You’re like, ‘Oh my.’ Now, you’re having to deal with, ‘Hey, go to the next one, go to the next one, go to the next one.’ One bad play doesn’t make one bad day, but it’s been awesome.”
▪ LSU coach Lane Kiffin keeps poking at the Hurricanes and NFL-bound quarterback Carson Beck. On X, Kiffin recently posted a photo of himself on a tennis court, alongside former UM basketball players/social media influencers Haley and Hanna Cavinder with the post: “Beat them like we did Beck in ‘24” when Kiffin was at Mississippi and Beck at Georgia.
Beck dated Hanna Cavinder before a very public breakup last year.
▪ During a wide-ranging January conversation with me and veteran reporters from the two other South Florida newspapers, I asked Dolphins legend and Hall of Famer Jason Taylor why he never considered some arduous parts of his UM defensive line coach job beneath him, such as needing to coddle 16-year-old recruits and beg them to come to Miami.
“There’s no job too big or too small for all of us,” he said. “I’ll be the first one to pick up garbage off the ground in the [facility] today, and then I’ll jump Rueben Bain’s [butt] if he doesn’t run to the ball.
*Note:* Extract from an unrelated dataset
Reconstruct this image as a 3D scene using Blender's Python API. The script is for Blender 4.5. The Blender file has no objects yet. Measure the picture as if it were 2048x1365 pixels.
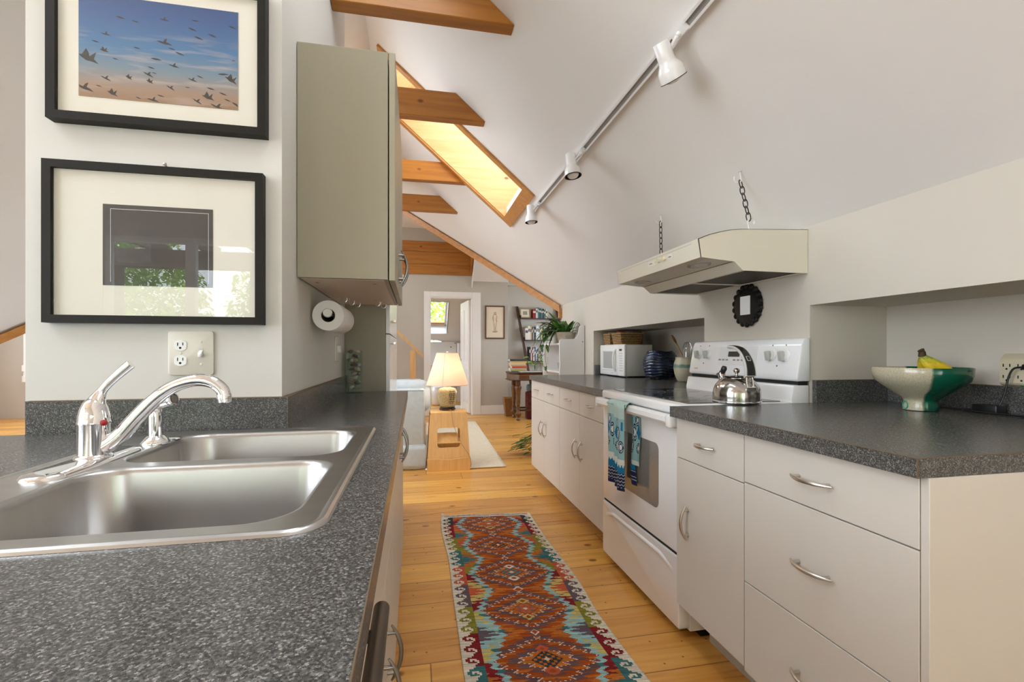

It doesn’t matter what I did and who I am. If there’s a job to do, just freakin do it.
“I’ve never looked at myself like that. Is it fun sometimes chasing 15 year olds who don’t want to call you back? No. At the end of the day, when you end up with these guys, it’s worth it. Being blessed with the ability to impact people’s lives” makes it all worth it.
▪ Taylor said in learning how to be a coach, “I took stuff from Jimmy Johnson and Nick Saban –- what to do and what not to.
“I saw Jimmy the last few weeks; I still talk to coach Saban, texted back and forth with Dave [Wannstedt]. Sometimes Saban jumps our ass, and sometimes you need to get your ass chewed out. I’ve taken pieces from all of them. I’m going to coach them hard but love you harder.”